Print again only this span: the line with "1875 pixels high.", the line with "return n1, n2, n3, mud, track", and all lines between them, exactly as given.

* BEGIN Provided records *

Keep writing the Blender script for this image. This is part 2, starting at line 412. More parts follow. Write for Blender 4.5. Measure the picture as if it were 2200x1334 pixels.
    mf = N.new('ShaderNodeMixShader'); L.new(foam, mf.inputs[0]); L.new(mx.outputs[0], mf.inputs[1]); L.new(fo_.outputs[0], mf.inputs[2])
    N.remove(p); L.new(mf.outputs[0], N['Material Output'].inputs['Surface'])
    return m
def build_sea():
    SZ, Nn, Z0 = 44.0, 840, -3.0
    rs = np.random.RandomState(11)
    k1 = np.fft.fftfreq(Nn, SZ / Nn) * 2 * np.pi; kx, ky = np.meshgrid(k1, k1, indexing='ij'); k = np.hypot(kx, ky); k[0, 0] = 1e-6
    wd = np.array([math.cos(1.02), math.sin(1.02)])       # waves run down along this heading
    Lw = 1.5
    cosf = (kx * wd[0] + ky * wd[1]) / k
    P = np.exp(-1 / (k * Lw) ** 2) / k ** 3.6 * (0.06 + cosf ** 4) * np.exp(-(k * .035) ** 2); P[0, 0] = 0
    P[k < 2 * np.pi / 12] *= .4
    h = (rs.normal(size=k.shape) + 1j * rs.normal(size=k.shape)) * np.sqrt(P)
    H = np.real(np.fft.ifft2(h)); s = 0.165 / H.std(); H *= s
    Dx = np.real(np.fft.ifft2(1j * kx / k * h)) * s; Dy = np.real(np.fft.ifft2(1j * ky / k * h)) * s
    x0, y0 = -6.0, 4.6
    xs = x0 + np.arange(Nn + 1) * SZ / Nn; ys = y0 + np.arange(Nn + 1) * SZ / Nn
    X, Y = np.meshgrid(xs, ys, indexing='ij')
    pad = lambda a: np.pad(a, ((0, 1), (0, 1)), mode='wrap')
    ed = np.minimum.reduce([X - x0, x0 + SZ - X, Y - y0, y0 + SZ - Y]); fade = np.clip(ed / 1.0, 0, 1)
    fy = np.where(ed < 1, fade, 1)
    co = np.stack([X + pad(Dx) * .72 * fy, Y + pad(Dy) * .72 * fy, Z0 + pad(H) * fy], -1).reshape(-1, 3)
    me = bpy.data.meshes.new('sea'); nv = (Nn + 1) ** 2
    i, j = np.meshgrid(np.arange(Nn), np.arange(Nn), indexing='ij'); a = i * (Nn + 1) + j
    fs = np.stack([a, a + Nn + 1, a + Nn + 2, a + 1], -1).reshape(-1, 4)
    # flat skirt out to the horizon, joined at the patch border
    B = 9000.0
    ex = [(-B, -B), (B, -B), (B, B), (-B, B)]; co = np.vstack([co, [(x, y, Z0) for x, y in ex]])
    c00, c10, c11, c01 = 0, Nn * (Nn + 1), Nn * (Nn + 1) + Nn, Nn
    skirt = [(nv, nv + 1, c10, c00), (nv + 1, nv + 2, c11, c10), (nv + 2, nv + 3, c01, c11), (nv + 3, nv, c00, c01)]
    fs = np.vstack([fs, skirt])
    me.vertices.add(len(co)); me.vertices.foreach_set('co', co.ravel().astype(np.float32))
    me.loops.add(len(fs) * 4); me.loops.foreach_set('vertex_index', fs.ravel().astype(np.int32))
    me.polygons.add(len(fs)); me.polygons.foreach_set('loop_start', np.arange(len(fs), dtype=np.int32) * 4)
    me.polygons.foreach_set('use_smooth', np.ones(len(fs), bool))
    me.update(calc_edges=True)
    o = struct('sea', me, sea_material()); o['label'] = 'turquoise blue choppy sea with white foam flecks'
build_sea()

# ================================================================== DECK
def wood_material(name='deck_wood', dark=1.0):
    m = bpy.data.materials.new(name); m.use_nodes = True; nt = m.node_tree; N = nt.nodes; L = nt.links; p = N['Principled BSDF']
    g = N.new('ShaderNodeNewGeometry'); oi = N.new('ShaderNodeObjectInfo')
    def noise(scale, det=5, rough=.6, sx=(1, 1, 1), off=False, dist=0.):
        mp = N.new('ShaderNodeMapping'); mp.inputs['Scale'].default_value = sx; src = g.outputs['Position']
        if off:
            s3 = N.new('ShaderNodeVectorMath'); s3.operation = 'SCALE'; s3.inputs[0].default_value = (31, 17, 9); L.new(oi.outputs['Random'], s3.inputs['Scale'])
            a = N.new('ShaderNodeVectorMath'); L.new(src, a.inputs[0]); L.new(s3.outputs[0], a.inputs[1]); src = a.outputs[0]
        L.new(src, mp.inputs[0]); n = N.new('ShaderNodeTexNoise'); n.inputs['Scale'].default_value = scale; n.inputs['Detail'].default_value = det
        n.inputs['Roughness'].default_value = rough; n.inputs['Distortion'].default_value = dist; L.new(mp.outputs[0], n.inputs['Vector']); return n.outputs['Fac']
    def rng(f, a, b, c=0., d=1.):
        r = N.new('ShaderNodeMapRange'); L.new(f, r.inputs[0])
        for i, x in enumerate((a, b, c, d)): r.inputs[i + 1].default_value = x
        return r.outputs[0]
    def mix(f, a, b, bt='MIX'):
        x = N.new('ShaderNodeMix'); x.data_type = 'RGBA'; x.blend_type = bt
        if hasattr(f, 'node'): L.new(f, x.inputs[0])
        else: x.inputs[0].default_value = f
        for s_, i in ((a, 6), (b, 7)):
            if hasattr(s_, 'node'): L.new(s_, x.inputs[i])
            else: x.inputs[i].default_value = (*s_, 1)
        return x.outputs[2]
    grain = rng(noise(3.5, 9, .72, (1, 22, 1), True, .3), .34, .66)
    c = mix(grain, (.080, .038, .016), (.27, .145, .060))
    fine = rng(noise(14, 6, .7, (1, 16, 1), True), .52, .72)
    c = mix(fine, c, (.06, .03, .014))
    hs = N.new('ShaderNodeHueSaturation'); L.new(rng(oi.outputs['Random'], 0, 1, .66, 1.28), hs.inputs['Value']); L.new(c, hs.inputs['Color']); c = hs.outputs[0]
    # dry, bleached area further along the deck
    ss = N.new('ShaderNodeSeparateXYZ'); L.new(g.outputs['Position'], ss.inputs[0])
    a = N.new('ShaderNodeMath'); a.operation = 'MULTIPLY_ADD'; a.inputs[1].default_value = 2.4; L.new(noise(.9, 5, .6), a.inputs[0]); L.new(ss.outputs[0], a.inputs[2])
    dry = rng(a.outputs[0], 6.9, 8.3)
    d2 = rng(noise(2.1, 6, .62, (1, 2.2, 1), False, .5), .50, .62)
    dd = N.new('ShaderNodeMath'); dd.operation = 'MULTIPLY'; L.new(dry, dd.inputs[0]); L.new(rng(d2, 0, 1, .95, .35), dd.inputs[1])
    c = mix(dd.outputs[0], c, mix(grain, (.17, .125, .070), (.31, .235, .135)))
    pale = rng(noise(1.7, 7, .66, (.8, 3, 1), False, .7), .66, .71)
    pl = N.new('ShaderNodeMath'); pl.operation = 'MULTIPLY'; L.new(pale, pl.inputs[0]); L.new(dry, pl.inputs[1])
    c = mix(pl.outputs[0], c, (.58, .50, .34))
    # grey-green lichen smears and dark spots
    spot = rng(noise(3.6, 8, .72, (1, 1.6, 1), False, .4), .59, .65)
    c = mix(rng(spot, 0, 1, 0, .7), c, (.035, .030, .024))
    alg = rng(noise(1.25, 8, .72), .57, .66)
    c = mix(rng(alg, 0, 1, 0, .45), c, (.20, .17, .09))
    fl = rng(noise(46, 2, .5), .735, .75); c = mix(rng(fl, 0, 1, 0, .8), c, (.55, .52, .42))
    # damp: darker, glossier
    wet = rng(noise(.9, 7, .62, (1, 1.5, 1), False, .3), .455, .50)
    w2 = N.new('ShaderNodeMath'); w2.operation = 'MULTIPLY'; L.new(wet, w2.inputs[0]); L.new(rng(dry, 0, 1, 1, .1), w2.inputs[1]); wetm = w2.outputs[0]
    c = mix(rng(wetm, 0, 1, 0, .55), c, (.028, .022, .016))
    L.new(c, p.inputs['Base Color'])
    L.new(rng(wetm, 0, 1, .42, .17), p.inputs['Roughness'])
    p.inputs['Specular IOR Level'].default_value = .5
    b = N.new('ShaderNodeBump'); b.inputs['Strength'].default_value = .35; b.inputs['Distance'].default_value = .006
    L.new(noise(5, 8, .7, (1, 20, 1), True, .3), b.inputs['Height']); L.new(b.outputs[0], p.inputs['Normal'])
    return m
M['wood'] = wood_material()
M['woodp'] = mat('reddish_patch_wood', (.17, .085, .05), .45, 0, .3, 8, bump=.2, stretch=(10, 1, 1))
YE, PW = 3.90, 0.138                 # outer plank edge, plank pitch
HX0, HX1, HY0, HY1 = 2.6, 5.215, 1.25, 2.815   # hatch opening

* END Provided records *
* BEGIN Provided records *

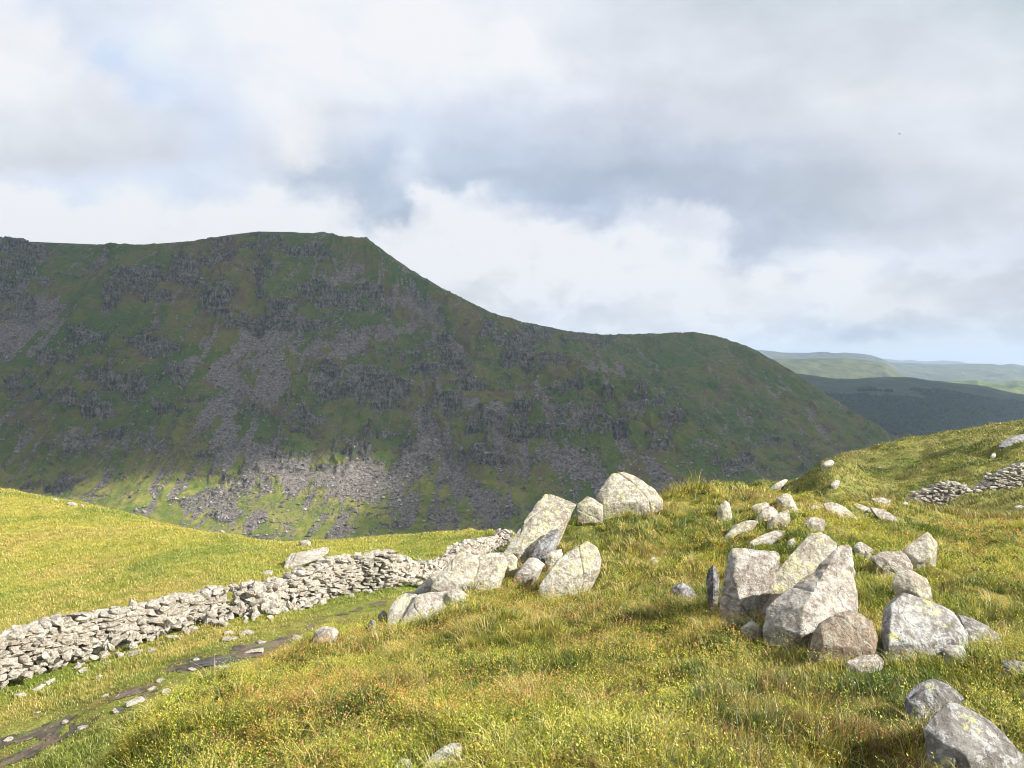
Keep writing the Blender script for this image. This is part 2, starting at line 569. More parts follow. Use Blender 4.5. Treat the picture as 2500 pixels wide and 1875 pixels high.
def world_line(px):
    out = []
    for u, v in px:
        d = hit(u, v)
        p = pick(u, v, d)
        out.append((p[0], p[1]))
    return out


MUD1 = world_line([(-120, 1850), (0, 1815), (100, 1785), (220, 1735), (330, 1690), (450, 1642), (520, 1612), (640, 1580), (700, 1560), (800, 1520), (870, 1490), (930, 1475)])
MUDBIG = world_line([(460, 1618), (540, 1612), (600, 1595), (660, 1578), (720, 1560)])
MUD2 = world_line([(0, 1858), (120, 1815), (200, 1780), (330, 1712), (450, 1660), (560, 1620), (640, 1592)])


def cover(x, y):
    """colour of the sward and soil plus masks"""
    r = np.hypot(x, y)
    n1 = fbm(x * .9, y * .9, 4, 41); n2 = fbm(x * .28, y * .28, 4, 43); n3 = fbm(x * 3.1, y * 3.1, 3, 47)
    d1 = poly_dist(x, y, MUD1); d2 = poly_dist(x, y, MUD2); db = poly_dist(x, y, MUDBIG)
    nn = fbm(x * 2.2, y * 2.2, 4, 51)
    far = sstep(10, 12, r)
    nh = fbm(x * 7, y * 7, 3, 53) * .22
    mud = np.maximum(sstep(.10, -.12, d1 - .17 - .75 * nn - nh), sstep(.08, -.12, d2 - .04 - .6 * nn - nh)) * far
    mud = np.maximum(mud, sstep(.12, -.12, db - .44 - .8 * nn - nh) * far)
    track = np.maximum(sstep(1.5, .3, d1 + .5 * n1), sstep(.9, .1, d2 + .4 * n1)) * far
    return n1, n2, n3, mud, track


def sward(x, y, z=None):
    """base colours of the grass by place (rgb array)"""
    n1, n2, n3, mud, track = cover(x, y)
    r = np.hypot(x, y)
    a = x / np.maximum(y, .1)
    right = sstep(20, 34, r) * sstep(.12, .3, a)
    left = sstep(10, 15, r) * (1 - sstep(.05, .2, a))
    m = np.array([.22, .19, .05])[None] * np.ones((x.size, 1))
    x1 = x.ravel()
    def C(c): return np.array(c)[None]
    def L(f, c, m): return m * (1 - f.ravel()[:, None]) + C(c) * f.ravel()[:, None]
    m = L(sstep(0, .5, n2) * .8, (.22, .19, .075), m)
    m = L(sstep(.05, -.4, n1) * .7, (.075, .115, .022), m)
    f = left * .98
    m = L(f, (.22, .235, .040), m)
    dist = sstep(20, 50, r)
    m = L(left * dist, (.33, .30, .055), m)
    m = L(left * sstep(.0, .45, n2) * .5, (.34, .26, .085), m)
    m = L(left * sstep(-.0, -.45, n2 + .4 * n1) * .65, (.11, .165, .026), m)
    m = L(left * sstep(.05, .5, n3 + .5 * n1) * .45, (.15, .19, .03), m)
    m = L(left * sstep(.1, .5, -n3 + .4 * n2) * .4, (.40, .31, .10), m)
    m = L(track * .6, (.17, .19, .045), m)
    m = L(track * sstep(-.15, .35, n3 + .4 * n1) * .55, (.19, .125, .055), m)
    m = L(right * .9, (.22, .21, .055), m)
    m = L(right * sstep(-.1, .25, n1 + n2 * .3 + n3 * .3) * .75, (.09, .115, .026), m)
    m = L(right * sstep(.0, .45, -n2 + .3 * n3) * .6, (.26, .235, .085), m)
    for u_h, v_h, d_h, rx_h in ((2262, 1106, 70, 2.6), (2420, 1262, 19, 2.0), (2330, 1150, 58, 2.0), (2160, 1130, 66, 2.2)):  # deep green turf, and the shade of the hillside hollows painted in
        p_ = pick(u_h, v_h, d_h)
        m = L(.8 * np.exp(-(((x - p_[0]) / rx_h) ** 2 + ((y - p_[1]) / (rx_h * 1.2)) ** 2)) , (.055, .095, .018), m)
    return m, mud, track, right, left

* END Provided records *

Correct result:
Keep writing the Blender script for this image. This is part 2, starting at line 569. More parts follow. Use Blender 4.5. Treat the picture as 2500 pixels wide and 1875 pixels high.
def world_line(px):
    out = []
    for u, v in px:
        d = hit(u, v)
        p = pick(u, v, d)
        out.append((p[0], p[1]))
    return out


MUD1 = world_line([(-120, 1850), (0, 1815), (100, 1785), (220, 1735), (330, 1690), (450, 1642), (520, 1612), (640, 1580), (700, 1560), (800, 1520), (870, 1490), (930, 1475)])
MUDBIG = world_line([(460, 1618), (540, 1612), (600, 1595), (660, 1578), (720, 1560)])
MUD2 = world_line([(0, 1858), (120, 1815), (200, 1780), (330, 1712), (450, 1660), (560, 1620), (640, 1592)])


def cover(x, y):
    """colour of the sward and soil plus masks"""
    r = np.hypot(x, y)
    n1 = fbm(x * .9, y * .9, 4, 41); n2 = fbm(x * .28, y * .28, 4, 43); n3 = fbm(x * 3.1, y * 3.1, 3, 47)
    d1 = poly_dist(x, y, MUD1); d2 = poly_dist(x, y, MUD2); db = poly_dist(x, y, MUDBIG)
    nn = fbm(x * 2.2, y * 2.2, 4, 51)
    far = sstep(10, 12, r)
    nh = fbm(x * 7, y * 7, 3, 53) * .22
    mud = np.maximum(sstep(.10, -.12, d1 - .17 - .75 * nn - nh), sstep(.08, -.12, d2 - .04 - .6 * nn - nh)) * far
    mud = np.maximum(mud, sstep(.12, -.12, db - .44 - .8 * nn - nh) * far)
    track = np.maximum(sstep(1.5, .3, d1 + .5 * n1), sstep(.9, .1, d2 + .4 * n1)) * far
    return n1, n2, n3, mud, track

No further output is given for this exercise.